╔══

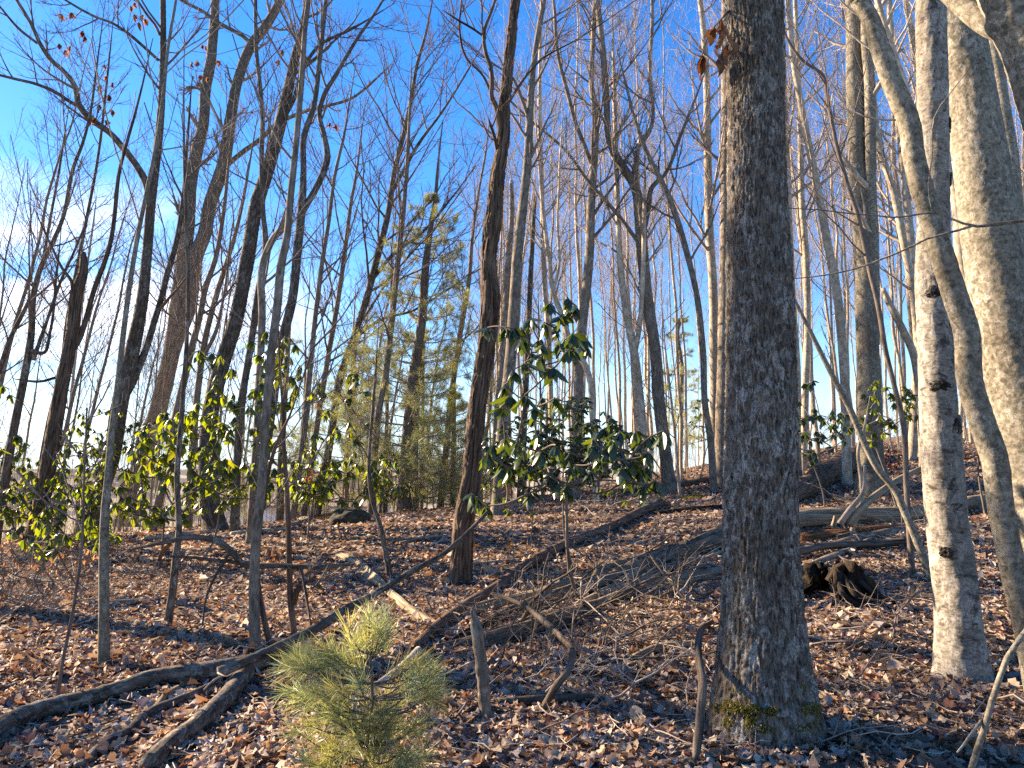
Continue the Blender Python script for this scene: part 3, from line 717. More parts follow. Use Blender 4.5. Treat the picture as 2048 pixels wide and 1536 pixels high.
tree('t1', 'maple_tree', 'large tree with a long limb arching to the upper left', 'dark',
     [(190,1040,44),(205,970,38),(219,930,37),(240,807,36),(260,722,33),(284,602,26),(294,510,22),(302,410,20),(314,308,18),(323,205,16),(326,102,14),(326,0,12)],
     Y=16.5, ext=4, S=40, style='plates', amp=0.010, step=0.03,
     limbs=[dict(p=[(303,420,15),(290,362,14),(268,325,13),(246,297,13),(214,262,12),(191,246,13),(159,212,12),(150,171,10),(128,142,9),(103,120,9),(82,90,8),(66,55,7),(27,-10,6)], dY=-1.5, ext=2),
            dict(p=[(162,216,8),(140,204,7),(116,188,7),(68,167,6),(30,158,6),(-10,148,5)], dY=-0.4), dict(p=[(76,88,5),(40,60,5),(0,15,4)], dY=-0.4),
            dict(p=[(318,122,6),(285,92,6),(253,65,6),(225,47,5),(191,34,5),(123,-4,4)], dY=-1.0), dict(p=[(321,72,6),(310,50,5),(297,34,5),(270,-5,5)], dY=-0.5),
            dict(p=[(238,815,14),(262,772,15),(276,735,15),(290,700,14),(308,640,13),(321,600,12),(335,550,12),(352,490,11),(366,400,9),(372,320,7)], dY=0.5, ext=2)], cr=dict(n1=10, len1=3.0, f0=0.6), cf=7)
tree('l1', 'maple_tree', 'forked bare tree near the left edge', 'dark',
     [(2,1010,22),(10,961,20),(31,842,18),(48,756,17),(62,671,15),(68,585,13),(82,534,11),(103,490,10),(123,444,9),(150,325,8),(164,290,7),(178,239,6),(190,160,5)], Y=15, ext=2,
     limbs=[dict(p=[(66,720,9),(90,650,7),(118,570,6),(150,500,5)],ext=1), dict(p=[(60,700,8),(88,705,7),(100,660,6),(112,560,5)], ext=1)], cr=dict(n1=14, len1=2.2, f0=0.35))
tree('l2', 'snag', 'brown snag with a broken pointed top near the left edge', 'shag',
     [(62,1098,36),(82,1013,31),(103,893,28),(123,773,26),(144,671,22),(154,585,22),(166,544,17),(167,518,13),(167,504,7)], ext=0, S=30, style='furrow', amp=0.02, step=0.03,
     limbs=[dict(p=[(140,700,14),(150,690,12),(167,654,11),(188,585,10),(219,500,9),(243,325,7),(270,222,5)], ext=1.5, dY=0.3), dict(p=[(142,660,10),(141,610,9),(143,560,7),(128,540,6),(108,500,5)], ext=0.8), dict(p=[(118,752,6),(80,763,6),(58,762,5)],ext=0.3)])
tree('l3', 'maple_tree', 'thin bare tree leaning at the very left edge', 'dark',
     [(-30,800,12),(0,735,11),(20,678,10),(44,630,9),(65,585,8),(85,520,7),(100,440,6),(120,330,5)], Y=18, ext=2, cr=dict(n1=14, len1=2.4, f0=0.25))
tree('l4', 'maple_tree', 'slim dark trunk tucked behind the broken topped snag', 'dark',
     [(76,985,15),(90,890,14),(104,820,13),(120,760,12),(135,640,10),(165,480,8),(195,320,6),(215,150,5)], Y=18.5, ext=2, cr=dict(n1=14, len1=2.4, f0=0.35))
tree('l5', 'maple_tree', 'slim grey trunk between the arching limb tree and the two stemmed tree', 'grey',
     [(318,1000,16),(340,900,15),(352,830,15),(368,760,14),(384,690,13),(398,640,12),(410,580,11),(430,520,10),(445,440,8),(455,350,6)], Y=18, ext=2.5, cr=dict(n1=14, len1=2.2, f0=0.4))
tree('l6', 'maple_tree', 'slender trunk right of the two stemmed tree with a bent top', 'grey',
     [(378,1000,14),(388,860,14),(398,760,13),(410,680,12),(430,600,11),(447,545,10),(470,470,8),(490,380,6)], Y=19, ext=2.5, limbs=[[(402,720,9),(430,665,8),(445,600,6),(455,530,5)]], cr=dict(n1=12, len1=2.2, f0=0.4))
tree('l7', 'maple_tree', 'thin grey tree right of the dark forked tree', 'grey',
     [(590,1000,14),(606,880,13),(618,760,12),(630,640,10),(645,520,9),(658,440,8),(668,360,7),(690,260,5)], Y=21, ext=2.5, cr=dict(n1=18, len1=2.8, f0=0.3))
tree('l8', 'maple_tree', 'thin straight tree between dark forked tree and leaning brown tree', 'grey',
     [(612,1000,13),(634,850,12),(655,720,11),(676,600,10),(690,500,9),(700,420,7),(715,330,5)], Y=23, ext=2.5, cr=dict(n1=18, len1=2.8, f0=0.3))
# --- saplings rising from the near ground
tree('s1', 'sapling', 'pale straight sapling standing on lit leaves at the left', 'beech',
     [(207,1331,24),(208,1216,20),(208,1096,18),(211,1011,16),(216,961,15),(222,876,13),(232,800,12),(243,700,11),(258,580,10),(274,480,9),(292,390,8),(311,300,8),(325,205,7),(336,96,6),(352,0,5)], ext=1.5, S=12, cr=dict(n1=9, len1=1.4, f0=0.5, n2=3, n3=3))
tree('s2', 'sapling', 'dark sapling on the lit leaves between two pale saplings', 'dark',
     [(335,1250,22),(340,1215,16),(345,1182,16),(352,1113,15),(358,1062,13),(354,960,11),(362,850,10),(368,760,9),(374,671,8),(376,560,7),(372,440,6),(368,300,5)], ext=1.0, S=10, cr=dict(n1=8, len1=1.2, f0=0.5, n2=3, n3=3))
tree('s3', 'sapling', 'smooth grey sapling rising from behind the long fallen branch', 'grey',
     [(512,1306,24),(509,1148,20),(515,1045,19),(520,1005,18),(531,850,17),(543,705,17),(554,620,17),(566,510,16),(571,490,15),(581,393,14),(595,256,12),(605,137,11),(612,34,9),(616,0,8)], ext=2, S=14, cr=dict(n1=9, len1=1.8, f0=0.55, n2=4, n3=3))
tree('s4', 'sapling', 'thin brown sapling close beside the smooth grey sapling', 'redlog',
     [(540,1290,12),(524,1216,12),(512,1140,12),(514,1080,10),(526,1010,9),(540,930,8),(556,880,7),(580,830,5)], Y=6.4, ext=0.6, S=8, cr=dict(n1=6, len1=0.9, f0=0.4, n2=3, n3=2))
tree('s5', 'sapling', 'thin dead sapling with a hooked branch left of the small pine', 'redlog',
     [(588,1272,15),(584,1230,13),(581,1202,13),(579,1148,12),(577,1060,11),(574,980,9),(568,900,8),(566,820,6),(560,740,5)], ext=0.8, S=9,
     limbs=[dict(p=[(582,1208,12),(590,1178,12),(602,1165,11),(613,1161,10),(630,1166,8),(640,1178,6)], ext=0.06, dY=-0.2)], cr=dict(n1=6, len1=0.9, f0=0.4, n2=3, n3=2))
tree('s6', 'sapling', 'crooked bare sapling on the leaf bed left of the shaggy trunk', 'dark',
     [(779,1155,14),(774,1120,12),(769,1096,11),(764,1065,10),(757,1040,9),(745,1005,8),(738,950,8),(742,860,6),(750,760,5)], ext=0.8, S=9, cr=dict(n1=7, len1=0.9, f0=0.4, n2=3, n3=3))
tree('s7', 'sapling', 'long thin stick sapling at the lower left', 'twig',
     [(112,1404,8),(120,1360,8),(126,1319,7),(135,1275,7),(144,1233,7),(153,1175,6),(161,1120,6),(166,1040,5),(168,960,4)], ext=0.5, S=7, cr=dict(n1=5, len1=0.6, f0=0.5, n2=3, n3=2))
tree('pole', 'sapling', 'bare pale pole curving up leftward across the right middle ground', 'beech',
     [(1864,1160,18),(1856,1136,17),(1844,1107,16),(1826,1062,15),(1809,1023,15),(1789,978,14),(1758,941,14),(1724,876,12),(1700,818,12),(1676,773,11),(1652,726,10),(1621,664,9),(1598,618,7),(1578,575,5)], ext=0.5, S=12, flare=0.1)
tree('s9', 'sapling', 'thin lichen spotted stem at the lower right corner', 'beech',
     [(1945,1530,12),(1952,1505,12),(1963,1480,12),(1980,1414,11),(1997,1363,11),(2018,1308,11),(2048,1267,10),(2085,1215,9),(2130,1140,8)], Y=3.55, ext=1.2, S=9, flare=0.1,
     limbs=[dict(p=[(1966,1443,7),(1946,1468,6),(1926,1496,5)], ext=0.05, dY=-0.1)])
tree('s10', 'sapling', 'pale forked thin sapling behind the fallen log', 'pale',
     [(1713,1035,10),(1722,1010,9),(1722,960,8),(1716,900,7),(1730,850,6)], Y=12, ext=0.5, S=7, flare=0.1)
for k, (px, py, w, lean, top, lab) in enumerate([
        (760,1022,7,46,700,'hair thin stem between the leaning brown tree and the mossy boulder'), (843,1005,7,8,520,'hair thin stem just right of the pine foot'),
        (955,1020,7,38,560,'hair thin stem right of the shaggy trunk foot'), (1085,1000,6,-8,620,'hair thin stem under the rhododendron top leaves'),
        (1275,975,6,-22,560,'hair thin stem left of the crooked forked tree foot'), (1360,990,7,-30,690,'pale hair thin stem right of the crooked forked tree foot'),
        (1672,905,6,-20,380,'hair thin stem over the log behind the oak'), (1810,890,6,-40,330,'hair thin stem left of the white birch'), (120,1010,7,70,420,'hair thin stem behind the broken topped snag'),
        (690,1015,6,20,600,'hair thin stem beside the mossy boulder')]):
    tree('h%d' % k, 'sapling', lab, 'twig' if k < 4 else 'paletwig', [(px, py, w), (px + lean * .3, py + (top - py) * .35, w * .85), (px + lean * .65, py + (top - py) * .7, w * .65), (px + lean, top, w * .4)],
         ext=0.8, S=6, flare=0.1, cr=dict(n1=12, len1=1.3, f0=0.3, n2=3, n3=3))

# ---------------------------------------------------------------- far bare trees: a few models, copied one by one
def bare_model(name, H, r, mkey, cm, lean, dens, fork, n4_=2):
    root = thing(name, 'x', 'tree')
    n = 9
    zt = np.linspace(-0.3, H, n)
    x = lean * (zt / H).clip(0, 1) ** 1.3 * H + 0.10 * np.cumsum(RNG.normal(size=n)) * 0.5
    y = 0.10 * np.cumsum(RNG.normal(size=n)) * 0.5
    rows = np.stack([x, y, zt, r * (1 - 0.88 * (zt / H).clip(0, 1) ** 1.1)], 1)
    mb = MB(); P, R = trunk(mb, rows, 10, 0.35, None, 0, 0.35, RNG.uniform(0, 9), 0.06)
    mb.build('trunk', M[mkey], root)
    cb_ = MB(); stems = [(P, R)]
    for k in range(fork):
        i = int(len(P) * RNG.uniform(0.35, 0.6)); a = RNG.uniform(0, 6.28); L = H * RNG.uniform(0.3, 0.45)
        s = np.linspace(0, 1, 7)
        q = np.stack([P[i, 0] + math.cos(a) * L * 0.33 * s ** 0.7, P[i, 1] + math.sin(a) * L * 0.33 * s ** 0.7, P[i, 2] + L * s], 1)
        rr = R[i] * 0.6 * (1 - 0.85 * s)
        m2 = MB(); tubes(m2, q, rr, 7); m2.build('limb', M[mkey], root); stems.append((q, rr))
    for j, (p_, r_) in enumerate(stems):
        crown(cb_, p_, r_, n1=dens if j == 0 else dens // 2, len1=2.6 if j == 0 else 1.7, f0=0.36 if j == 0 else 0.3, n2=5, n3=5, n4=n4_ if j == 0 else 0, ang1=(28, 62), up1=0.45, fine=0.0038, thick=0.34)
    cb_.build('crown', M[cm], root)
    return root

right_models = [bare_model('bare_tree', 15 + k * 0.9, 0.055 + 0.012 * (k % 4), 'pale', 'paletwig', RNG.uniform(-0.05, 0.05), 15, k % 3, 1) for k in range(6)]
left_models = [bare_model('bare_tree', 11 + k * 0.9, 0.065 + 0.012 * (k % 3), 'grey', 'twig', RNG.uniform(0.03, 0.12), 18, k % 2) for k in range(5)]
LAB_R = 'slender bare tree in the crowded sunny stand behind the big oak and the rhododendron'
LAB_L = 'thin bare tree with fine twigs standing beyond the ridge behind the left hand trees'
placed = []
used = set()
def zone(px, left):
    if left:
        if px < 300: return 'thin bare tree beyond the ridge behind the arching limb tree and the snag', 'thin bare trees beyond the ridge at the far left'
        if px < 620: return 'thin bare tree beyond the ridge seen through the thick leaning trunks', 'thin bare trees beyond the ridge behind the leaning trunks'
        return 'thin bare tree beyond the ridge round the white pine and the shaggy trunk', 'thin bare trees beyond the ridge by the pine'
    if px < 1180: return 'slender bare tree on the slope behind the open rhododendron', 'bare trees behind the rhododendron'
    if px < 1450: return 'slender bare tree on the slope between the rhododendron and the big oak', 'bare trees left of the big oak'
    if px < 1860: return 'slender pale bare tree on the slope between the big oak and the white birch', 'bare trees between the oak and the birch'
    return 'slender pale bare tree behind the birch and the mottled trunks at the right edge', 'bare trees at the right edge'
def place_far(models, px, Y, label, group, smin=0.85, smax=1.15):
    x = (px - 1024) / F * Y * 1.0
    for (a, b) in placed:
        if (a - x) ** 2 + (b - Y) ** 2 < 1.0: return False
    placed.append((x, Y))
    src = models[int(RNG.integers(len(models)))]
    o = src if id(src) not in used else copy_tree(src)
    used.add(id(src))
    s = RNG.uniform(smin, smax)
    o.location = (x, Y, hz(x, Y) - 0.02); o.rotation_euler = (RNG.normal() * 0.02, RNG.normal() * 0.02, RNG.uniform(0, 6.28)); o.scale = (s, s, s)
    if label is LAB_L: o.rotation_euler[2] = RNG.uniform(-0.9, 0.9)
    o['label'], o['group'] = zone(px, label is LAB_L)
    return True
n = 0
while n < 150:
    px = RNG.uniform(960, 2250); Y = RNG.uniform(20, 58) if px > 1350 else RNG.uniform(23, 48)
    n += place_far(right_models, px, Y, LAB_R, 'bare trees crowding the slope behind')
n = 0
while n < 36:
    px = RNG.uniform(-200, 960); Y = RNG.uniform(22, 46)
    n += place_far(left_models, px, Y, LAB_L, 'thin bare trees beyond the ridge')
n = 0
while n < 26:
    px = RNG.uniform(-60, 980); Y = RNG.uniform(21, 34)
    n += place_far(left_models, px, Y, LAB_L, 'thin bare trees beyond the ridge', 0.28, 0.5)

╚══

§ **Task**
Which lines include the word "from"? List them all.

§ **In response**
Continue the Blender Python script for this scene: part 3, from line 717. More parts follow. Use Blender 4.5. Treat the picture as 2048 pixels wide and 1536 pixels high.
# --- saplings rising from the near ground
tree('s3', 'sapling', 'smooth grey sapling rising from behind the long fallen branch', 'grey',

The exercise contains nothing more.